85th AMS Annual Meeting

Monday, 10 January 2005: 5:00 PM
Lidar observation of jet engine exhaust for air quality
Wynn L. Eberhard, NOAA/ETL, Boulder, CO; and W. A. Brewer and R. L. Wayson
Poster PDF (249.5 kB)
Jet aircraft emit both gaseous and particulate pollutants. These emissions during taxi and takeoff operations are major considerations for an air quality analysis in the vicinity of airports. This paper discusses two ways by which lidar can increase the experimental understanding of how such emissions might affect air quality. One method, the measurement of the rise, vertical dispersion, and horizontal dispersion of the exhaust plume, has already been demonstrated (Wayson et al. 2003). The second method, the inference of particulate mass emission rates from the strength of the backscatter, is theoretically investigated.

We operated a vertically scanning lidar at the Los Angeles International Airport. The 355-nm wavelength pulses were eyesafe and invisible. The lidar was located about 400 m from the runway centerline and aimed across the runway where most of the aircraft held while waiting for takeoff clearance. By scanning up and down, we were able to map the intensity of scattering throughout a cross section of the jet engine plume every 5 seconds or so. The resulting data were analyzed to reveal the position and size of the plume after the engines ramped up and takeoff roll commenced. The results (Wayson et al. 2003) show that plume rise and vertical dispersion are significant, suggesting less severe air quality impact than if one just assumed a passive point source at engine height. One surprising result was that the “final” rise and dispersion of plumes from small commuter jet aircraft were on average quite similar to that of plumes from heavy, multi-engine aircraft. We intend to continue research on plume geometry to better understand factors like the dependence on engine setting (e.g., taxi versus takeoff power), atmospheric stability, engine size and type, and engine location on the airframe.

Brief, simple scattering calculations based on rough estimates of particles emitted by the aircraft were performed before the Los Angeles experiment to convince ourselves of the project’s feasibility. Our expectations were that: 1) scattering from particles emitted by the aircraft would often be sufficient to detect the plume; 2) for cleaner engines and hazier ambient conditions the aircraft plume might be hard or impossible to detect; and 3) the possibility exists for “negative” plumes, i.e., particles in hazy air passing through the engine might be volatized, reducing the lidar backscatter from the plume such that it would be less than backscatter from the ambient air. Indeed, we observed instances of all three, the third case being more common in humid conditions.

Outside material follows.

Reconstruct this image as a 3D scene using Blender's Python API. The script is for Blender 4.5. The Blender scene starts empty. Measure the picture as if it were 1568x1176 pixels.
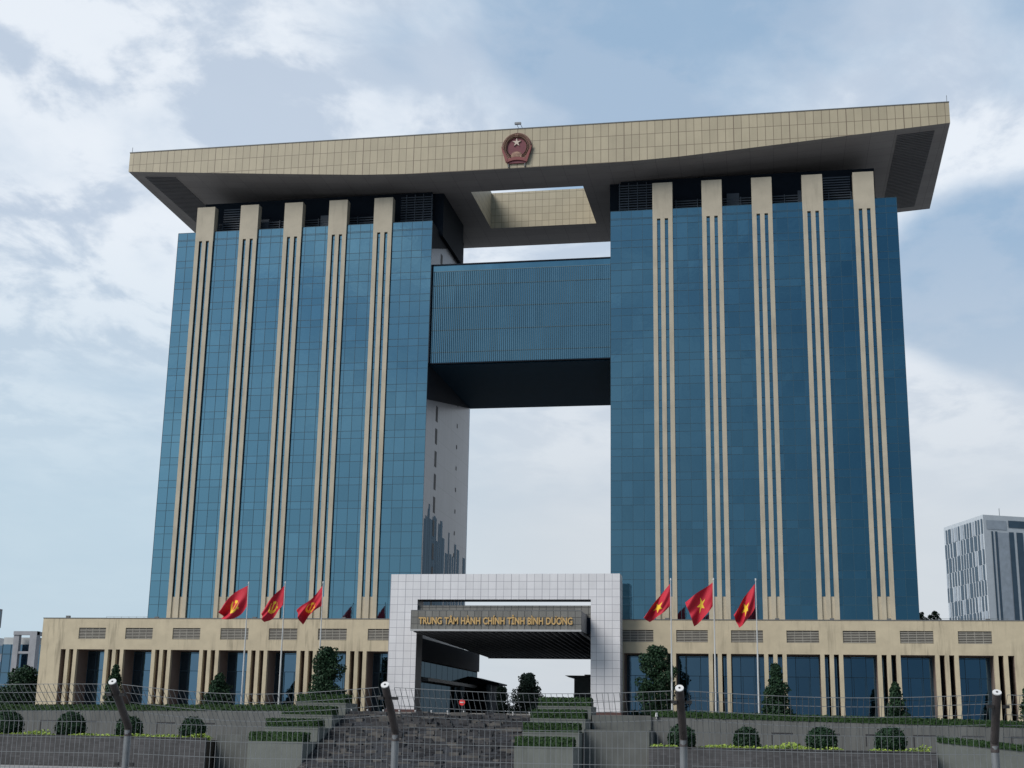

Success in the geometry measurements led us to consider measurement of the emission rate of soot. Because in situ measurements are so difficult, and are almost impossible for large numbers of aircraft during normal operations, a remote sensing capability would be of great benefit. The approach is to infer the flux of mass through the lidar scan plane and assume that it is equal to the emission rate. The main issues to be addressed in this method are: 1) Calibration of the lidar backscatter. Procedures are well established and relatively accurate. 2) Conversion factor between lidar backscatter and mass concentration. This depends on the particles’ index of refraction (relatively well known), particle size distribution (some information is available, but this will probably the biggest source of uncertainty in the method, at least initially), and particle shape (could be a source of significant uncertainty). 3) Contribution of ambient haze. How much is volatized by the engine, and how much is mixed into the plume as it disperses, must both be considered. We believe that simple theories and lidar data examined over many cases will allow us to sort this out with adequate accuracy. 4) Forward speed of the aircraft. The aircraft’s motion proportionately dilutes the concentrations. Quite accurate data on aircraft speed can be obtained based on video camera data or on typical performance profiles for each aircraft type. 5) Speed of the air in the plume normal to the lidar’s scan plane. This also proportionately dilutes the concentrations. Ambient wind measurements can be used if the plume is measured far enough behind the aircraft. Closer to the engine, air speeds must be measured, or models based on measurements applied.

The paper will discuss this approach in more detail, and estimate the uncertainty for inferred soot emission rates. One factor in favor of the lidar method is that emission rates are only poorly known now, so even a factor-of-two accuracy from the lidar would be highly valuable.


Wayson, R.L., G. G. Fleming, W. L. Eberhard, B. Kim, W. A. Brewer, J. Draper, J. Pehrson, and R. Johnson, 2003: The use of LIDAR to characterize aircraft exhaust plumes, Proceedings, 96th Ann. Meeting of AWMA, San Diego, CA, Air and Waste Management Association.